Your task =>
Extract the lines from the start through the line that holds "the basins', 20)", both included, omitting all images.

# # # # #

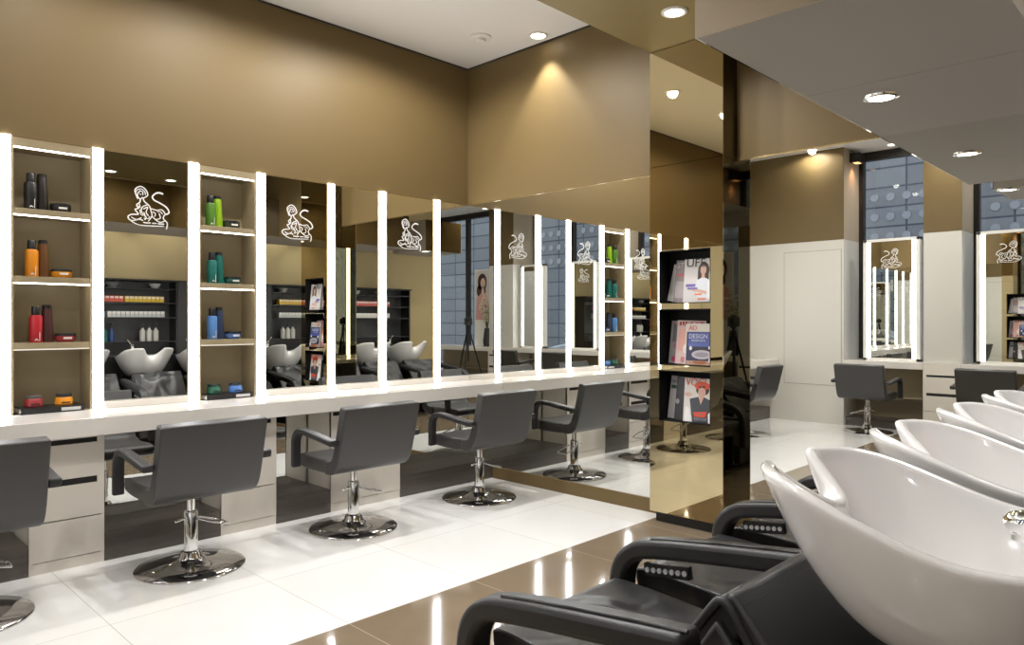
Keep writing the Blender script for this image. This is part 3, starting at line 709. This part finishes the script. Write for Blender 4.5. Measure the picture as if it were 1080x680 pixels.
for i, (x, c, n) in enumerate([(2.50, (150, 40, 44), 'red'), (2.58, (206, 112, 24), 'orange'), (2.66, (206, 112, 24), 'second orange'), (2.86, (30, 100, 92), 'teal'), (2.94, (28, 60, 110), 'navy'),
                              (3.3, (186, 184, 180), 'white'), (3.38, (196, 194, 190), 'second white'), (3.46, (180, 178, 172), 'third white')]):
    lathe_thing('pump_bottle', '%s pump bottle on the lowest black shelf behind the basins' % n, 'bottle', (x, BK+.16, 1.088),
                [('body', [(0, 0), (.033, 0), (.034, .006), (.034, .13), (.014, .155), (.012, .17), (0, .17)], cm(*c)), ('pump', [(0, .17), (.014, .17), (.014, .19), (.006, .195), (.006, .215), (.016, .217), (.016, .227), (0, .227)], cm(*CAPB))], 'pump bottles behind the basins', 16)
for i, x in enumerate((1.75, 2.2, 2.62, 2.95, 3.45)):
    lathe_thing('mixing_bowl', '%s mixing bowl on the top black shelf behind the basins' % ['far left pale', 'left pale', 'middle grey', 'right grey', 'far right pale'][i], 'bowl', (x, BK+.15, 1.763),
                [('bowl', [(0, 0), (.04, 0), (.075, .06), (.072, .062), (.036, .008), (0, .008)], cm(*((196, 194, 190) if i in (0, 1, 4) else (120, 120, 122))))], 'mixing bowls behind the basins', 20)

# ---------------------------------------------------------------- desks and lit mirrors along the shop window (seen in the mirrors)
def desk(y0, y1, label):
    t = thing('window_desk', label, 'desk', (-1.0, (y0+y1)/2, 0), group='white desks along the shop window')
    h = (y1-y0)/2-.002
    MB().box(-.5, .03, -h, h, .76, .845).build('desk_top', 'counter', t, bevel=.003)
    MB().box(-.47, -.45, -h, h, .1, .76).build('back_panel', 'taupe', t)
    MB().box(-.45, -.15, -h, h, .38, .40).build('shelf', 'taupe', t)
    MB().box(-.45, -.06, -h, h, 0, .10).build('plinth', 'plinth', t)
desk(2.57, 3.497, 'white desk between the white wall and the pillar, seen in the right-hand mirror')
desk(.15, 2.17, 'long white desk under two lit mirrors, at the right picture edge')
desk(-2.4, -.49, 'white desk beside the poster, seen only in the corner mirrors')
for y0, y1, lab in ((2.172, 2.568, 'white drawer unit under the front pillar, seen in the right-hand mirror'), (-.488, .148, 'white drawer unit under the second front pillar')):
    t = drawers('drawer_unit', -(y1-y0)/2, (y1-y0)/2, 0, .5, .845, lab, group='white drawer units')
    t.location = (-.965, (y0+y1)/2, 0); t.rotation_euler = (0, 0, PI/2)
def lit_mirror(y0, y1, label):
    t = thing('lit_mirror', label, 'mirror', (-1.12, (y0+y1)/2, .845), group='free-standing lit mirrors at the shop window')
    h = (y1-y0)/2; z1 = 1.535
    MB().box(-.1, 0, -h, -h+.042, 0, z1).box(-.1, 0, h-.042, h, 0, z1).box(-.1, 0, -h, h, z1-.035, z1).box(-.1, 0, -h, h, 0, .035).box(-.1, -.09, -h, h, 0, z1).build('frame', 'white', t, bevel=.002)
    MB().box(-.012, .002, -h+.042, -h+.09, .035, z1-.035).build('light_strip', 'led_desk', t)
    MB().box(-.012, .002, h-.09, h-.042, .035, z1-.035).build('light_strip', 'led_desk', t)
    MB().box(-.03, -.004, -h+.09, h-.09, .035, z1-.035).build('mirror_glass', 'mirror', t)
    emblem(t, (-.004, 0, 1.28), (0, 1, 0), (1, 0, 0), .24)
    return t
lit_mirror(2.64, 3.30, 'lit mirror with emblem between the white wall and the pillar, seen in the right-hand mirror')
lit_mirror(1.42, 2.05, 'lit mirror with emblem at the right picture edge')
lit_mirror(.22, .82, 'lit mirror with emblem on the far side of the long window desk')
# poster of a woman beside the window
t = thing('poster', 'tall poster of a dark-haired woman in pink, standing by the shop window', 'poster', (-1.2, -.90, .845))
MB().box(-.03, 0, -.22, .22, 0, 1.52).build('board', 'white', t)
pm = MB()
def ppoly(i, pts, d): pm.mat(i); pm.prism([(a, b) for a, b in pts], 0, d, 'x')
el = lambda cx, cz, rx, rz: [(cx+rx*math.cos(q*PI/10), cz+rz*math.sin(q*PI/10)) for q in range(20)]
ppoly(0, [(-.2, .52), (.2, .52), (.2, 1.5), (-.2, 1.5)], .0005)
ppoly(1, el(.0, 1.27, .13, .17), .001); ppoly(1, el(-.03, 1.1, .13, .15), .001)
ppoly(2, el(.02, 1.25, .07, .1), .0015); ppoly(2, [(-.03, 1.0), (.06, 1.0), (.05, 1.18), (-.01, 1.18)], .0015)
ppoly(3, [(-.19, .52), (-.15, .95), (-.03, 1.05), (.02, .98), (.08, 1.05), (.17, .93), (.19, .52)], .0018); ppoly(2, [(-.12, .75), (.05, 1.05), (.09, 1.03), (-.06, .7)], .002)
pm.build('picture', [cm(206, 200, 198), cm(66, 44, 40), cm(222, 186, 170), cm(214, 160, 156)], t)
# vase with pale blossoms
t = thing('flower_vase', 'tall vase of pale blossoms on the desk beside the tripod', 'vase', (-1.05, -.60, .845))
MB().lathe([(0, 0), (.07, 0), (.085, .1), (.06, .3), (.05, .36), (.044, .36), (.05, .28), (.07, .1), (.0, .01)], n=28).build('vase', cm(40, 40, 42), t, smooth=40)
st = MB(); fl = MB()
for i in range(9):
    a = i*2.4; q = .06+.025*(i % 3); zt = .72+.045*i % .4
    p = smooth_path([(0, 0, .3), (q*.4*math.cos(a), q*.4*math.sin(a), .5), (q*math.cos(a), q*math.sin(a), .62+.04*i)], 4); st.tube(p, .004, 6)
    for k in range(5):
        f = p[-1-k]; 
        for m in range(5):
            b = m*1.257+k; c = Vector(f)+Vector((.022*math.cos(b), .022*math.sin(b), .012*math.sin(b*2)))
            fl.lathe([(0, -.01), (.016, -.004), (.018, .004), (0, .01)], c.x, c.y, c.z, 7)
st.build('stems', cm(70, 84, 52), t, smooth=60); tag(fl.build('blossoms', cm(222, 218, 190), t, smooth=60), kind='stuff')

# ---------------------------------------------------------------- the photographer's tripod (seen in the mirrored corners)
t = thing('camera_tripod', 'black photo tripod with a camera, reflected in the mirrored corners', 'tripod', (-.10, -.098, 0))
MB().tube([(0, 0, .62), (0, 0, 1.24)], .014, 12).lathe([(0, 1.14), (.035, 1.14), (.035, 1.2), (.02, 1.21), (.02, 1.25), (.04, 1.255), (.04, 1.27), (0, 1.27)], n=20).build('centre_column', 'metal_dark', t, smooth=40)
for k in range(3):
    a = 2.36+k*2*PI/3+.3
    p0 = (.03*math.cos(a), .03*math.sin(a), 1.15); p1 = (.36*math.cos(a), .36*math.sin(a), .01); pm_ = tuple((u+v)/2 for u, v in zip(p0, p1))
    l = MB().tube([p0, pm_], .014, 10).tube([pm_, p1], .010, 10).build('leg', 'metal_dark', t, smooth=40)
    MB().lathe([(0, -.01), (.014, -.01), (.016, .01), (.012, .03), (0, .03)], p1[0], p1[1], p1[2], 12).build('rubber_foot', 'black', l, smooth=40)
a = math.radians(44.43); fx, fy = math.cos(math.radians(44.43))*1, math.sin(math.radians(44.43))
fw = Vector((.714, .70, 0)); rt = Vector((.70, -.714, 0))
MB().obox((0, 0, 1.335), rt*.072, fw*.035, (0, 0, .062)).obox((0, 0, 1.405), rt*.03, fw*.03, (0, 0, .02)).build('camera_body', 'black', t, bevel=.006)
MB().tube([tuple(fw*.03+Vector((0, 0, 1.345))), tuple(fw*.115+Vector((0, 0, 1.345)))], [.036, .04], 24).build('lens', 'metal_dark', t, smooth=40)

# ---------------------------------------------------------------- lamps
def downlight(x, y, z, label, power, cone=150, blend=.9, trim='white', col=(1, .98, .95), aim=None, r=.055):
    t = thing('recessed_downlight', label, 'ceiling light', (x, y, z), group='recessed ceiling downlights')
    MB().lathe([(r, .0), (r, -.008), (r+.006, -.012), (r+.02, -.008), (r+.022, 0)], n=36).build('trim_ring', trim, t, smooth=40)
    MB().lathe([(0, -.003), (r, -.003), (r, -.0015), (0, -.0015)], n=32).build('lens', 'lamp', t)
    ld = bpy.data.lights.new('downlight_beam', 'SPOT'); ld.energy = power; ld.spot_size = math.radians(cone); ld.spot_blend = blend; ld.shadow_soft_size = .045; ld.color = col
    lo = bpy.data.objects.new('downlight_beam', ld); COL.objects.link(lo); lo.parent = t; lo.location = (0, 0, -.014)
PW = 105
for x, l in ((-.87, 'white ceiling light near the front wall, seen in the mirror'), (1.1, 'white ceiling light above the second styling chair'), (2.14, 'white ceiling light above the row of chairs, reflected in the bronze column'), (3.17, 'white ceiling light above the fourth styling chair')):
    downlight(x, 3.85, CEIL, l, PW*(.3 if x < 0 else .55 if x < 1.5 else .9 if x < 3 else 1.25), 168, .35)
downlight(4.21, 3.84, CEIL, 'bright ceiling light in the white ceiling close to the end wall', 75, 80, .4)
for x, z, l in ((3.70, SOF, 'ceiling light in the bronze soffit beside the column'), (2.2, SOF, 'ceiling light in the middle of the bronze soffit'), (.75, CEIL, 'ceiling light in the white ceiling above the near floor'), (-.6, CEIL, 'ceiling light in the white ceiling near the window desks')):
    downlight(x, 2.296, z, l, PW*.7)
for x, y, l in ((2.865, .02, 'left ceiling light above the black shelving, seen in a mirror'), (3.6, -.07, 'right ceiling light above the black shelving, seen in a mirror')):
    downlight(x, y, SOF, l, PW*.5, 80, .5)
for x, y, z, l in ((-.35, .9, CEIL, 'added ceiling light over the long window desk'), (-.35, -.9, CEIL, 'added ceiling light over the poster'), (-.3, -2.2, CEIL, 'added ceiling light at the far back of the front zone'), (-1.28, 3.0, CEIL, 'added ceiling light in the window bay beside the white wall'), (-1.28, 1.7, CEIL, 'added ceiling light in the window bay right of the pillar'), (-1.28, -.9, CEIL, 'added ceiling light in the window bay above the poster')):  # unseen lamps added to brighten the dark front zone
    downlight(x, y, z, l, PW*.33)
downlight(3.56, 1.12, MT, 'ceiling light with metal ring in the grey bulkhead above the basins', PW*.35, trim='chrome')
downlight(1.93, 1.20, MT, 'ceiling light at the end of the second bulkhead, reflected at the right edge', PW*.35, trim='chrome')
# smoke detector
t = thing('smoke_detector', 'round white smoke detector on the white ceiling', 'smoke detector', (3.92, 4.19, CEIL))
MB().lathe([(0, 0), (.085, 0), (.085, -.012), (.06, -.02), (0, -.02)], n=36).build('base', 'ceil', t, smooth=40)
MB().lathe([(0, -.019), (.045, -.019), (.04, -.04), (0, -.042)], n=30).build('sensor', 'ceil', t, smooth=40)
# black wall spot beside the window
t = thing('wall_spotlight', 'black box spotlight with an orange glow, high beside the shop window', 'spotlight', (-1.30, 3.43, 3.42))
MB().box(-.1, .1, -.06, .068, 0, .12).build('housing', 'black', t, bevel=.006)
MB().box(-.06, .06, -.03, .04, -.002, 0).build('lens', emis('amber lens', (1, .5, .2, 1), 3), t)
ld = bpy.data.lights.new('spot_beam', 'SPOT'); ld.energy = 8; ld.color = (1, .45, .18); ld.spot_size = math.radians(80); ld.shadow_soft_size = .02
lo = bpy.data.objects.new('spot_beam', ld); COL.objects.link(lo); lo.parent = t; lo.location = (0, 0.02, -.02)

# ---------------------------------------------------------------- daylight
w = bpy.data.worlds.new('World'); SC.world = w; w.use_nodes = True
bg = w.node_tree.nodes['Background']; bg.inputs[0].default_value = (.90, .94, 1, 1); bg.inputs[1].default_value = 2.0

# ---------------------------------------------------------------- camera
cd = bpy.data.cameras.new('camera'); cam = bpy.data.objects.new('camera', cd); COL.objects.link(cam)
cd.sensor_width = 36; cd.lens = 765/1080*36; cd.shift_y = -2/1080; cd.clip_start = .02
cam.location = (0, 0, H); cam.rotation_euler = (PI/2, 0, math.radians(44.43)-PI/2)
SC.camera = cam
vs = SC.view_settings; vs.view_transform = 'Standard'; vs.look = 'None'; vs.gamma = 1; vs.exposure = .06; vs.use_curve_mapping = False
cy = SC.cycles; cy.use_denoising = True; cy.max_bounces = 14; cy.glossy_bounces = 10; cy.diffuse_bounces = 4; cy.transparent_max_bounces = 8
cy.sample_clamp_indirect = 6; cy.caustics_reflective = True; cy.caustics_refractive = False; cy.blur_glossy = 0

# # # # #

Solution =>
Keep writing the Blender script for this image. This is part 3, starting at line 709. This part finishes the script. Write for Blender 4.5. Measure the picture as if it were 1080x680 pixels.
for i, (x, c, n) in enumerate([(2.50, (150, 40, 44), 'red'), (2.58, (206, 112, 24), 'orange'), (2.66, (206, 112, 24), 'second orange'), (2.86, (30, 100, 92), 'teal'), (2.94, (28, 60, 110), 'navy'),
                              (3.3, (186, 184, 180), 'white'), (3.38, (196, 194, 190), 'second white'), (3.46, (180, 178, 172), 'third white')]):
    lathe_thing('pump_bottle', '%s pump bottle on the lowest black shelf behind the basins' % n, 'bottle', (x, BK+.16, 1.088),
                [('body', [(0, 0), (.033, 0), (.034, .006), (.034, .13), (.014, .155), (.012, .17), (0, .17)], cm(*c)), ('pump', [(0, .17), (.014, .17), (.014, .19), (.006, .195), (.006, .215), (.016, .217), (.016, .227), (0, .227)], cm(*CAPB))], 'pump bottles behind the basins', 16)
for i, x in enumerate((1.75, 2.2, 2.62, 2.95, 3.45)):
    lathe_thing('mixing_bowl', '%s mixing bowl on the top black shelf behind the basins' % ['far left pale', 'left pale', 'middle grey', 'right grey', 'far right pale'][i], 'bowl', (x, BK+.15, 1.763),
                [('bowl', [(0, 0), (.04, 0), (.075, .06), (.072, .062), (.036, .008), (0, .008)], cm(*((196, 194, 190) if i in (0, 1, 4) else (120, 120, 122))))], 'mixing bowls behind the basins', 20)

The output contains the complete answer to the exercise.